Web TV www.labourseetlavie.com : Alors c’est peut-être la question que l’on sait poser également sur Apple au cours des derniers mois, avec bien sûr la mort de Steve jobs et qu’allait devenir le nouvel Apple sans Steve jobs, est-ce qu’il était… ? Et on a eu ces nouveaux produits qui viennent de sortir et on a vu… on a commencé à voir quelques commentaires en disant : « Il n’y a pas vraiment de révolution », est-ce que le sujet aujourd’hui, y compris pour les investisseurs d’ailleurs, c’est comment Apple va se réinventer aussi ? C’est un vrai sujet ?

Benoît Flamant, Directeur de Gestion Tech de Fourpoints IM : C’est un vrai sujet. Je crois que l’on a toujours dit nous que les 18 mois qui suivaient la mort de Steve jobs, il n’y avait pas de souci parce que Apple était sur la continuité, mais on est au-delà maintenant et il y a des vraies questions. C’est vrai qu’en termes d’innovation, il ne se passe plus grand-chose. Les annonces d’hier sont décevantes. La taille de l’écran, la taille de l’écran, les gens en veulent, que vous aimiez ou pas, c’est comme cela notamment en particulier en Chine. Les gens veulent des grands écrans pour des raisons de pictogrammes et autres et on reste sur la taille d’écran. Cela n’a pas bougé. Le prix on baisse de 100 $, donc 650 à 550, ce n’est pas suffisant à mon avis. Donc oui, il y a quelques innovations, votre empreinte numérique et autres, mais si vous voulez, je pense que l’annonce d’hier été extrêmement décevante.

Web TV www.labourseetlavie.com : Donc cela veut dire qu’il va y avoir à nouveau une pression sur justement comment… sachant que c’est un marché qui se renouvelle effectivement très vite, où il y a des… pratiquement tous les six mois on nous annonce… Donc les consommateurs font une pression très forte auprès de ces constructeurs, est-ce que vous diriez aujourd’hui que c’est Samsung qui a le vent en poupe, qui effectivement est devant au point de vue innovation ?

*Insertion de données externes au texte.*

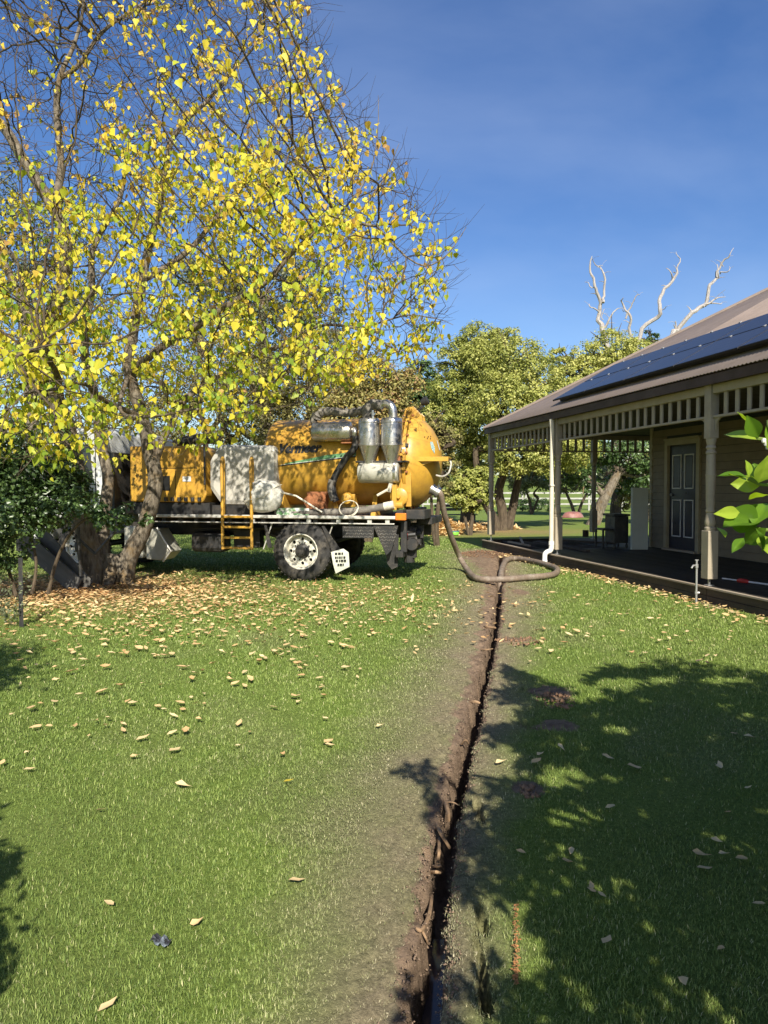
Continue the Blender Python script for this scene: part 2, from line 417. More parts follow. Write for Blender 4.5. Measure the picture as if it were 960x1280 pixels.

Benoît Flamant, Directeur de Gestion Tech de Fourpoints IM : Alors, encore une fois, l’innovation, une bonne partie si Google, c’est Androïd, Samsung essaie de rajouter ses couches logicielles avec un succès plus ou moins mitigé, moi je pense que souvent ce sont plutôt des choses qui sont encombrantes, que l’on rajoute sans vraiment valeur ajoutée. Donc cela reste quand même Google qui définit la stratégie et Samsung derrière qui apporte toute la couche matérielle, donc oui, ce duo, à mon avis, va rester pour un bon moment. Alors après, il y a probablement de la place pour des acteurs qui peuvent monter, peut-être Sony, mais je crois que surtout il faut surveiller les chinois. Vous commencez à avoir des marques chinoises, si vous voulez, on n’en parle pas trop parce que elles sont en Chine. Il faut avoir deux chiffres en tête sur la Chine, le segment des Smartphones à moins de 250 $, c’est plus de 70 % du marché en Chine, et la deuxième chose, c’est que la Chine aujourd’hui, cette année, cela va être 35 % du marché. Donc ce qui se passe en Chine est prédominant, et là vous voyez une éclosion de smartphones chinois qui à mon avis vont commencer à envahir, peut-être pas forcément tout de suite l’Europe, mais au moins les pays émergents et qui vont compter. Donc cela, c’est quelque chose qu’il faut surveiller.

Web TV www.labourseetlavie.com : Donc on va avoir des marchés peut-être plus segmentés et il y aura par exemple Apple aujourd’hui n’est pas sur ce marché-là, sur ce segment-là.

Benoît Flamant, Directeur de Gestion Tech de Fourpoints IM : Non, non, le message d’hier est clair, « Non on ne veut pas y aller, on veut rester plutôt en BMW. » Pourquoi pas ? BMW c’est une très belle société, mais Daimler Benz aussi, si vous voulez. Le seul problème c’est que vous devez avoir une stratégie de volume parce que, si vous n’avez pas de volume, les gens qui développent des applications vont arrêter d’aller chez vous. Si vous n’avez plus d’application, les gens vont arrêter d’acheter vos Smartphones. Donc vous avez cette notion d’écosystème qui est drivée par le volume, et ça, je crois qu’Apple ferait bien attention de faire, de suivre cela.

Web TV www.labourseetlavie.com : Effectivement le secteur de ces valeurs technologiques particulièrement en mouvement ce moment avec ces dernières opérations. Merci Benoît Flamant d’avoir fait le point avec nous, on rappelle que vous êtes donc responsable de la Gestion Tech chez FourPoint Investment Manager.

Benoît Flamant, Directeur de Gestion Tech de Fourpoints IM : Merci.